Postby Terry Tolley » Wed Jun 08, 2011 12:13 am

The analogy of the photo dots with spaces between them is a sterling example of what is known as quantization error in the digital world. I once had a problem where it was desired to accurately measure a 1000 Hz signal and its 2nd and 3rd harmonics, along with any noise. The problem came with my clock speed on the sampling circuit. In order to get usable resolution (low quantization error) I had to measure at a rate that is 10 times higher than my highest frequency. This means I can sample 10 points on my waveform and store the value. For audio resolution to be faithful to the ear, one must go way beyond 10 times the frequency. This is not always practical, and it is certainly not cheap!! Analog to digital converters and their counterparts - digital to analog converters use averaging to achieve reasonable values. Discerning ears can easily tell the difference, and the results are easily seen on an oscilloscope.
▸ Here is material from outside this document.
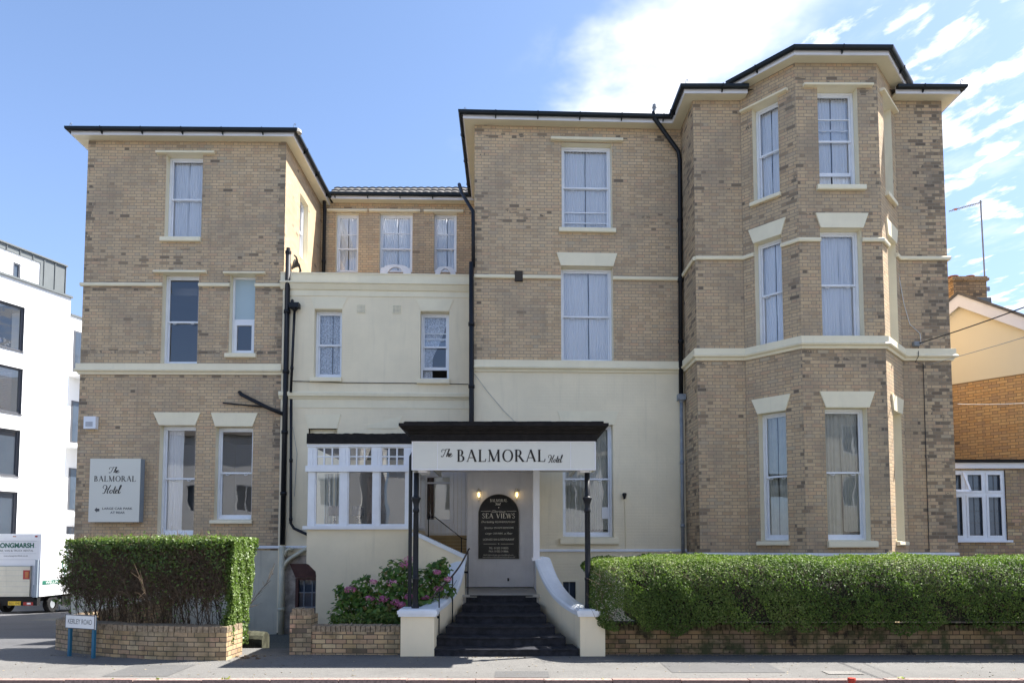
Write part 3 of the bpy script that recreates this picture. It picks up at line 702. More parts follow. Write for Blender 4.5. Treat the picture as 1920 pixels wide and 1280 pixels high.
# bay: front lights, then chamfers mirrored from the measured left one
wBFt, hT = window('BF', pBF, (1534.5, 1609, 165, 347.6), 'drip', (1505, 1634, 160, 165), (1530.5, 1621.5, 349, 358), bars=(.74,), split=.5, open_=.27, label='sash window in bay front with lower sash raised')
wBFm, hM = window('BF', pBF, (1540, 1618, 428.5, 634), 'lintel', ((1528.6, 400.5), (1627, 400.5), (1617.5, 428), (1538, 428)), None, split=.51)
wBFg, hG = window('BF', pBF, (1549.5, 1629, 764, 1013), 'lintel', ((1536, 734), (1639, 734), (1629, 764), (1548, 764)), (1551, 1643.5, 1015, 1026), curt='part', cm=M_drape, split=.515)
def chamfer(pl, key, mirror):
    Lc = pBL.len
    uu = lambda x, y: pBL.uz(x, y)[0]
    g = lambda u: (Lc - u) * pl.len / Lc if mirror else u
    for (xa, ya, xb, yb), (za, zb_), hd, hw, sl, curt, cm, bars, op in (
        ((1412, 300, 1460.5, 285), (hT[2], hT[3]), 'drip', ((1388.5, 210), (1477.5, 172)), ((1405, 385), (1467, 366)), 'pair', M_net, (), 0),
        ((1416.5, 560, 1467, 545), (hM[2], hM[3]), 'lintel', ((1404, 434), (1473.6, 411)), None, 'pair', M_net, (), 0),
        ((1424.5, 890, 1476, 890), (hG[2], hG[3]), 'lintel', ((1410, 748), (1483, 738)), ((1420, 1020), (1483, 1020)), 'slit', M_drape, (), 0)):
        a, b = sorted((g(uu(xa, ya)), g(uu(xb, yb)))); h0, h1 = sorted((g(uu(*hw[0])), g(uu(*hw[1]))))
        h0 = max(h0, .03); h1 = min(h1, pl.len - .03)
        W, _ = window(key, pl, (a, b, za, zb_, 0), headpx=None, sill=None, curt=curt, cm=cm, split=.5)
        h = MB()
        if hd == 'drip':
            q0, q1 = pl.P(h0, 0), pl.P(h1, 0); z = zb_; h.sweep([(q0.x, q0.y), (q1.x, q1.y)], [(0, z), (.10, z + .005), (.11, z + .03), (.09, z + .055), (0, z + .07)]); h.build('drip_mould', M_trim, W)
        else:
            hh = .335; h.prism([pl.P(a - .01, zb_ - .002), pl.P(b + .01, zb_ - .002), pl.P(h1, zb_ + hh), pl.P(h0, zb_ + hh)], pl.P(0, 0, -.035) - pl.P(0, 0, 0)); h.build('lintel', M_trim, W)
        if sl:
            q0, q1 = pl.P(max(.02, a - .07), 0), pl.P(min(pl.len - .02, b + .03), 0); s_ = MB()
            s_.sweep([(q0.x, q0.y), (q1.x, q1.y)], [(-.1, za - .10), (.075, za - .10), (.085, za - .08), (.08, za - .02), (-.17, za + .02)]); s_.build('sill', M_trim, W)
chamfer(pBL, 'BL', False); chamfer(pBR, 'BR', True)
# side light in the left wing's return (above the cream block)
u_a = pLr.uz(562, 400)[0]; u_b = pLr.uz(577.5, 410)[0]
window('Lr', pLr, (u_a, u_b, 9.55, 11.25, 0), depth=.12, curt='one')

# ---- walls ---------------------------------------------------
def wallobj(name, pl, u0, u1, z0, z1, holes, m, d=0.0):
    mb = MB(); pl.wall(mb, u0, u1, z0, z1, holes, d)
    return mb.build(name, m, hotel, uvoff=(uo(pl), 0))
ZD = 1.68                                                         # damp course
ZC = pC.uz(700, 514)[1]                                           # top of cream block parapet
wallobj('wall', pL, 0, wl, ZD, ZS + .02, WIN['L'], MBr['L'])
mb = MB(); pL.wall(mb, 0, wl, Z0 - 1, ZD, (), -.03); mb.quad(pL.P(0, ZD, -.03), pL.P(wl, ZD, -.03), pL.P(wl, ZD, .0), pL.P(0, ZD, .0)); mb.build('plinth_wall', M_dampwall, hotel)
wallobj('wall', pM, 0, wm, zband, ZS + .1, WIN['M'][:2], MBr['M'])
wallobj('painted_wall', pM, 0, wm, Z0 - .5, zband, WIN['M'][2:] + [(*pM.rect(1050, 1085, 1086, 1143),)], M_cream)
wallobj('wall', pRr, 0, pRr.len, Z0, ZS + .1, (), MBr['Rr'])
wallobj('wall', pR, 0, (B0 - R0).length, Z0, ZS + .1, (), MBr['R'])
wallobj('wall', pR, (B3 - R0).length, wr, Z0, ZS + .1, (), MBr['R'])
ZBay = ZS + .21
wallobj('bay_wall', pBL, 0, pBL.len, Z0, ZBay + .1, WIN['BL'], MBr['BL'])
wallobj('bay_wall', pBF, 0, pBF.len, Z0, ZBay + .1, WIN['BF'], MBr['BF'])
wallobj('bay_wall', pBR, 0, pBR.len, Z0, ZBay + .1, WIN['BR'], MBr['BR'])
hC = list(WIN['C']); SRr = pC.rect(640, 768, 840, 985); hC.append(pC.rect(578, 632, 803, 900)); H2_ = hC[-1]; hC.append((SRr[0], SRr[1], 2.2, 3.6))
mb = MB(); pC.wall(mb, 0, pC.len, Z0, ZC - .02, hC + [pC.rect(552, 600, 1080, 1165)]); 
mb.build('painted_wall', painted_brick('cream_smooth_brick', CREAM, .22, .22), hotel, uvoff=(uo(pC), 0))
mb = MB(); pC.box(mb, H2_[0], H2_[1], H2_[2], H2_[3], .13, .16); pC.box(mb, H2_[0] + .1, H2_[1] - .1, H2_[3] - .12, H2_[3] - .06, .10, .13); mb.build('blocked_window', M_trim, hotel)
mb = MB(); mb.quad(pC.P(0, ZC - .25, .32), pC.P(pC.len, ZC - .25, .32), (M0.x, 19.9, ZC - .25), (L1.x, 19.8, ZC - .25)); mb.quad(pC.P(0, ZC - .4, .33), pC.P(pC.len, ZC - .4, .33), pC.P(pC.len, ZC, .33), pC.P(0, ZC, .33)); mb.build('flat_roof', M_gravel, hotel)
wallobj('wall', pB, 0, pB.len, ZC - .5, ZS + .1, WIN['B'], MBr['B'])
wallobj('wall', pLr, 0, BACK - L1.y + .1, ZC - .5, ZS + .1, WIN['Lr'], MBr['Lr'])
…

I found out that going digital is not easy, and one had to carefully choose the point at which the conversion was made so as not to break the development bank.
These days - 10-bit converters are relatively cheap, so a very workable solution comes by using multiple converters in a cascade fashion. Even so....quantization errors are there in both directions, and they can definitely be heard by the trained ear. Not mine...to be sure....but they CAN be heard. Sorry to be so long winded, but the argument about digital versus analog is definitely a valid one!!